--- start of Available data ---

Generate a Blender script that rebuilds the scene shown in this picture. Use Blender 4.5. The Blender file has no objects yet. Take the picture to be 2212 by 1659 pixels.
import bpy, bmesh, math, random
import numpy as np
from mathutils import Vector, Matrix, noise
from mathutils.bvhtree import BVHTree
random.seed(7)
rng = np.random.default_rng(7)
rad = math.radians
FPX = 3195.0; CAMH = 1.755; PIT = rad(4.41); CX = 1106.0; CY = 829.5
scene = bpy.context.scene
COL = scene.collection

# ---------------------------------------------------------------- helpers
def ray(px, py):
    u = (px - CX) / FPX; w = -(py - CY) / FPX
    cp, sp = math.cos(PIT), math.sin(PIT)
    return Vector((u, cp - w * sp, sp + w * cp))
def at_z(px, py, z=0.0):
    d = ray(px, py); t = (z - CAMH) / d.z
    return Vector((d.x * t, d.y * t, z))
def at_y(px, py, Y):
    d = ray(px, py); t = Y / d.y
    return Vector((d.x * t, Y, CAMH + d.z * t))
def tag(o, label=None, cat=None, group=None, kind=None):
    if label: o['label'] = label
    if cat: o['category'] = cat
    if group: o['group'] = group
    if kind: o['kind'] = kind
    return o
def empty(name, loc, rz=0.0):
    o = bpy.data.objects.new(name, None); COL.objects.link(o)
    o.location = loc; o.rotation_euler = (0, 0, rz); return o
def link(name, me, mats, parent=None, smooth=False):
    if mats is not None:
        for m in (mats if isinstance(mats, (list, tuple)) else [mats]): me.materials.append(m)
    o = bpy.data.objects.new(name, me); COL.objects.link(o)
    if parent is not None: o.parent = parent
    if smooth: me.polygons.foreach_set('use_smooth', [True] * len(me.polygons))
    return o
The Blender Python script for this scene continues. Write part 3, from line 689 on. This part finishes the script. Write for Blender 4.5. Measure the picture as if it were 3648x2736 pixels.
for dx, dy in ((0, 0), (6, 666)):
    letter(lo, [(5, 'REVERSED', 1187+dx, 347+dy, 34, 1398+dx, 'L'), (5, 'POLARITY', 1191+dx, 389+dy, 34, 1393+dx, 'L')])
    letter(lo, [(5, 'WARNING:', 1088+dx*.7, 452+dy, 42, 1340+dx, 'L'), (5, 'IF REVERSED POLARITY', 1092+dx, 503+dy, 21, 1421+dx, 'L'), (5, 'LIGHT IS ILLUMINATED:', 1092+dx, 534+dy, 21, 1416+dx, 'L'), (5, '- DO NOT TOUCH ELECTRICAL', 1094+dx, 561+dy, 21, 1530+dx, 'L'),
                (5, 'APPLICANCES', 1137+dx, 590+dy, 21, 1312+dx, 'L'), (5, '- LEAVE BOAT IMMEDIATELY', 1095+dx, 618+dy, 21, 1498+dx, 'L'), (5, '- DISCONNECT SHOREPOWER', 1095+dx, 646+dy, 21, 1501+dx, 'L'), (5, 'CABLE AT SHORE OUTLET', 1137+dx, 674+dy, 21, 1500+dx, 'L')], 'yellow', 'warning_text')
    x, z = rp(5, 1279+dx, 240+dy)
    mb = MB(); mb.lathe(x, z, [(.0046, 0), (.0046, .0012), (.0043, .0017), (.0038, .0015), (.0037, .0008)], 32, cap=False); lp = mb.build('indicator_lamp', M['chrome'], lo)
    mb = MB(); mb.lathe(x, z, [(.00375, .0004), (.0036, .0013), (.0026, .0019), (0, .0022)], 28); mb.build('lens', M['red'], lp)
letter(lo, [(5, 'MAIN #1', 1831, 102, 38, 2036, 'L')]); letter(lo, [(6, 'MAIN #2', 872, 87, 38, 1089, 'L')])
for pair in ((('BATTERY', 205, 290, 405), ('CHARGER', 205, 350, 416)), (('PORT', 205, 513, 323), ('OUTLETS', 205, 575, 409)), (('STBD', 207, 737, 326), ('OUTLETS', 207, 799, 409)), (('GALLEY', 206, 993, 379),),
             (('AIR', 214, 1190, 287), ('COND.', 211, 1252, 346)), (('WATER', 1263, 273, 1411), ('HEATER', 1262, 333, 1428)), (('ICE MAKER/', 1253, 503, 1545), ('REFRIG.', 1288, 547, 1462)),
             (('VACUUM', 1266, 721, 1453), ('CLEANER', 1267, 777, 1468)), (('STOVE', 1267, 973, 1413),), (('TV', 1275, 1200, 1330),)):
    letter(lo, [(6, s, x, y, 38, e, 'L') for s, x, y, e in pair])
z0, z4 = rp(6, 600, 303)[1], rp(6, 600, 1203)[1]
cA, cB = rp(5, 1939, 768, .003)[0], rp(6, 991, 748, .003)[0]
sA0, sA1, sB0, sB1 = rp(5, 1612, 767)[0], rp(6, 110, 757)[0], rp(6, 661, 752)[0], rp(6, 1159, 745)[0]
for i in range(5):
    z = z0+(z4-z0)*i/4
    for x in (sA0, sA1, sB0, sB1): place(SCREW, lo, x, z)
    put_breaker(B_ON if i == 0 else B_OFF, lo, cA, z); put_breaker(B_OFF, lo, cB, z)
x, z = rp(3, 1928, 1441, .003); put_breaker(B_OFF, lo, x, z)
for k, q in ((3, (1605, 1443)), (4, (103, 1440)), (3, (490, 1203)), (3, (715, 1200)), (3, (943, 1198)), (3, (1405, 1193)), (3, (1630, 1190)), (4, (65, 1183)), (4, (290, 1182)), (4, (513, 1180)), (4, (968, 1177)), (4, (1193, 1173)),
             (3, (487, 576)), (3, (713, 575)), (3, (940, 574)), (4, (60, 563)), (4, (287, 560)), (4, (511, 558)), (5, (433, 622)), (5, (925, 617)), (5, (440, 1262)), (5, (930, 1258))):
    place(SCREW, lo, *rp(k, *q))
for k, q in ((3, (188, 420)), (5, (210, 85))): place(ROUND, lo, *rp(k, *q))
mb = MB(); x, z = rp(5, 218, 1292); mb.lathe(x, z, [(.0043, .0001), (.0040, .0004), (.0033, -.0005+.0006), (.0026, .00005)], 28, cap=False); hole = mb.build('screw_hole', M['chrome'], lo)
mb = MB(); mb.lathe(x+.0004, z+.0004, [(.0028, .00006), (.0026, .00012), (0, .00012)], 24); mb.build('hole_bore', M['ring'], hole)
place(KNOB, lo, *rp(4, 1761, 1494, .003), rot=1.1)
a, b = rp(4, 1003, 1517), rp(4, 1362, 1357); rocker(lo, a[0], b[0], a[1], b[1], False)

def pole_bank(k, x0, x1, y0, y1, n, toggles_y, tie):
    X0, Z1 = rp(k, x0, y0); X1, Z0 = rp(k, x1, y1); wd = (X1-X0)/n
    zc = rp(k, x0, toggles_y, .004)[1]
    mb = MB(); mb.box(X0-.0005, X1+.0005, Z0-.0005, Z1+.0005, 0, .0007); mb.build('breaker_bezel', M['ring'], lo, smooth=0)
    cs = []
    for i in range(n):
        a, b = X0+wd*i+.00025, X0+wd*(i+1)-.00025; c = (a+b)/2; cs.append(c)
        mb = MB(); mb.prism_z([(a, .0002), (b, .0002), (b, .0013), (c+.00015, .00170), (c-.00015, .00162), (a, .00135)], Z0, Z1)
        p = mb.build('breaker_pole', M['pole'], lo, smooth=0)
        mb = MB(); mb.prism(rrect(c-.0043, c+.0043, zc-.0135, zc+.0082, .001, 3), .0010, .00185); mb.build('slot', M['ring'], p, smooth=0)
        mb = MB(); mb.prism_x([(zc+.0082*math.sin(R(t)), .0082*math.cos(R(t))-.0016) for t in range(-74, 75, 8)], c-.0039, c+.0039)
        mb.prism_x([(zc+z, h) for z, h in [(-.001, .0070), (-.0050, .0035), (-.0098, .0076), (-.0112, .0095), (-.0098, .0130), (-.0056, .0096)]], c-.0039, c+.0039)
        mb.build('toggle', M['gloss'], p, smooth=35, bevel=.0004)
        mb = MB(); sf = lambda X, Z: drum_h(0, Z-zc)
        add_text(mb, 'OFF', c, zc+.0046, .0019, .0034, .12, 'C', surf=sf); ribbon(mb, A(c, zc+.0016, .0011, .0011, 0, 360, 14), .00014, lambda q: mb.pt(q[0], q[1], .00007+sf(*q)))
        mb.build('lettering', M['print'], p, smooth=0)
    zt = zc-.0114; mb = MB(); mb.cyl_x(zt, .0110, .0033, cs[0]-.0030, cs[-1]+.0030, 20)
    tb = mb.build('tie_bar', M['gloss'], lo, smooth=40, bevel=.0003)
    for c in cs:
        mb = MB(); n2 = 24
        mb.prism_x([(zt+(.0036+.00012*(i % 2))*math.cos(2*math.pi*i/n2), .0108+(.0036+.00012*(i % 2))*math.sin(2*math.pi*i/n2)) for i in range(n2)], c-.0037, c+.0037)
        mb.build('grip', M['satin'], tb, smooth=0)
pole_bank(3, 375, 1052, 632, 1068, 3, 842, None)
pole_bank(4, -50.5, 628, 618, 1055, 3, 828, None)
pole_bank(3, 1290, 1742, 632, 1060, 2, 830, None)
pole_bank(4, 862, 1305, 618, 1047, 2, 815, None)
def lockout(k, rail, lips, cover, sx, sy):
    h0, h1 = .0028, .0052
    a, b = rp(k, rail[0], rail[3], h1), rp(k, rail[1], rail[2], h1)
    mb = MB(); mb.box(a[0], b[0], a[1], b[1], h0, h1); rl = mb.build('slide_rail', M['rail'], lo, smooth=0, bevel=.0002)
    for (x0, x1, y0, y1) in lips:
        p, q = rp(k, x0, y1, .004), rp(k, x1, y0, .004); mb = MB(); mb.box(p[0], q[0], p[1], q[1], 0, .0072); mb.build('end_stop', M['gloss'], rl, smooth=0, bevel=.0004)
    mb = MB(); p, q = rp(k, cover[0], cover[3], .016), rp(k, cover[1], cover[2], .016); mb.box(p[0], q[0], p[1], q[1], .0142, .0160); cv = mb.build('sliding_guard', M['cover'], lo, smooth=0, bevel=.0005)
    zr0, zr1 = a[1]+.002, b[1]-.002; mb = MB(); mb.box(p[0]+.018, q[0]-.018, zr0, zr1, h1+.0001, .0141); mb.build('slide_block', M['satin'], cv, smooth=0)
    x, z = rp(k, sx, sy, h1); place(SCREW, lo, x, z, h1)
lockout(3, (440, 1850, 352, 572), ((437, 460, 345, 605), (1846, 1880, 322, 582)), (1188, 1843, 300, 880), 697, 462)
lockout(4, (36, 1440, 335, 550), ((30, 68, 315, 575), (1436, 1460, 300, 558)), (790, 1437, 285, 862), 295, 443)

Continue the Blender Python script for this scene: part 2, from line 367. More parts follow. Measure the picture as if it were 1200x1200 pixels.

--- end of Available data ---

◆ **Problem requirements**: The first line of the records and every line down to the line with "COL = scene.collection" must be quoted exactly; leave out all else.

◆ **Complete response**:
Generate a Blender script that rebuilds the scene shown in this picture. Use Blender 4.5. The Blender file has no objects yet. Take the picture to be 2212 by 1659 pixels.
import bpy, bmesh, math, random
import numpy as np
from mathutils import Vector, Matrix, noise
from mathutils.bvhtree import BVHTree
random.seed(7)
rng = np.random.default_rng(7)
rad = math.radians
FPX = 3195.0; CAMH = 1.755; PIT = rad(4.41); CX = 1106.0; CY = 829.5
scene = bpy.context.scene
COL = scene.collection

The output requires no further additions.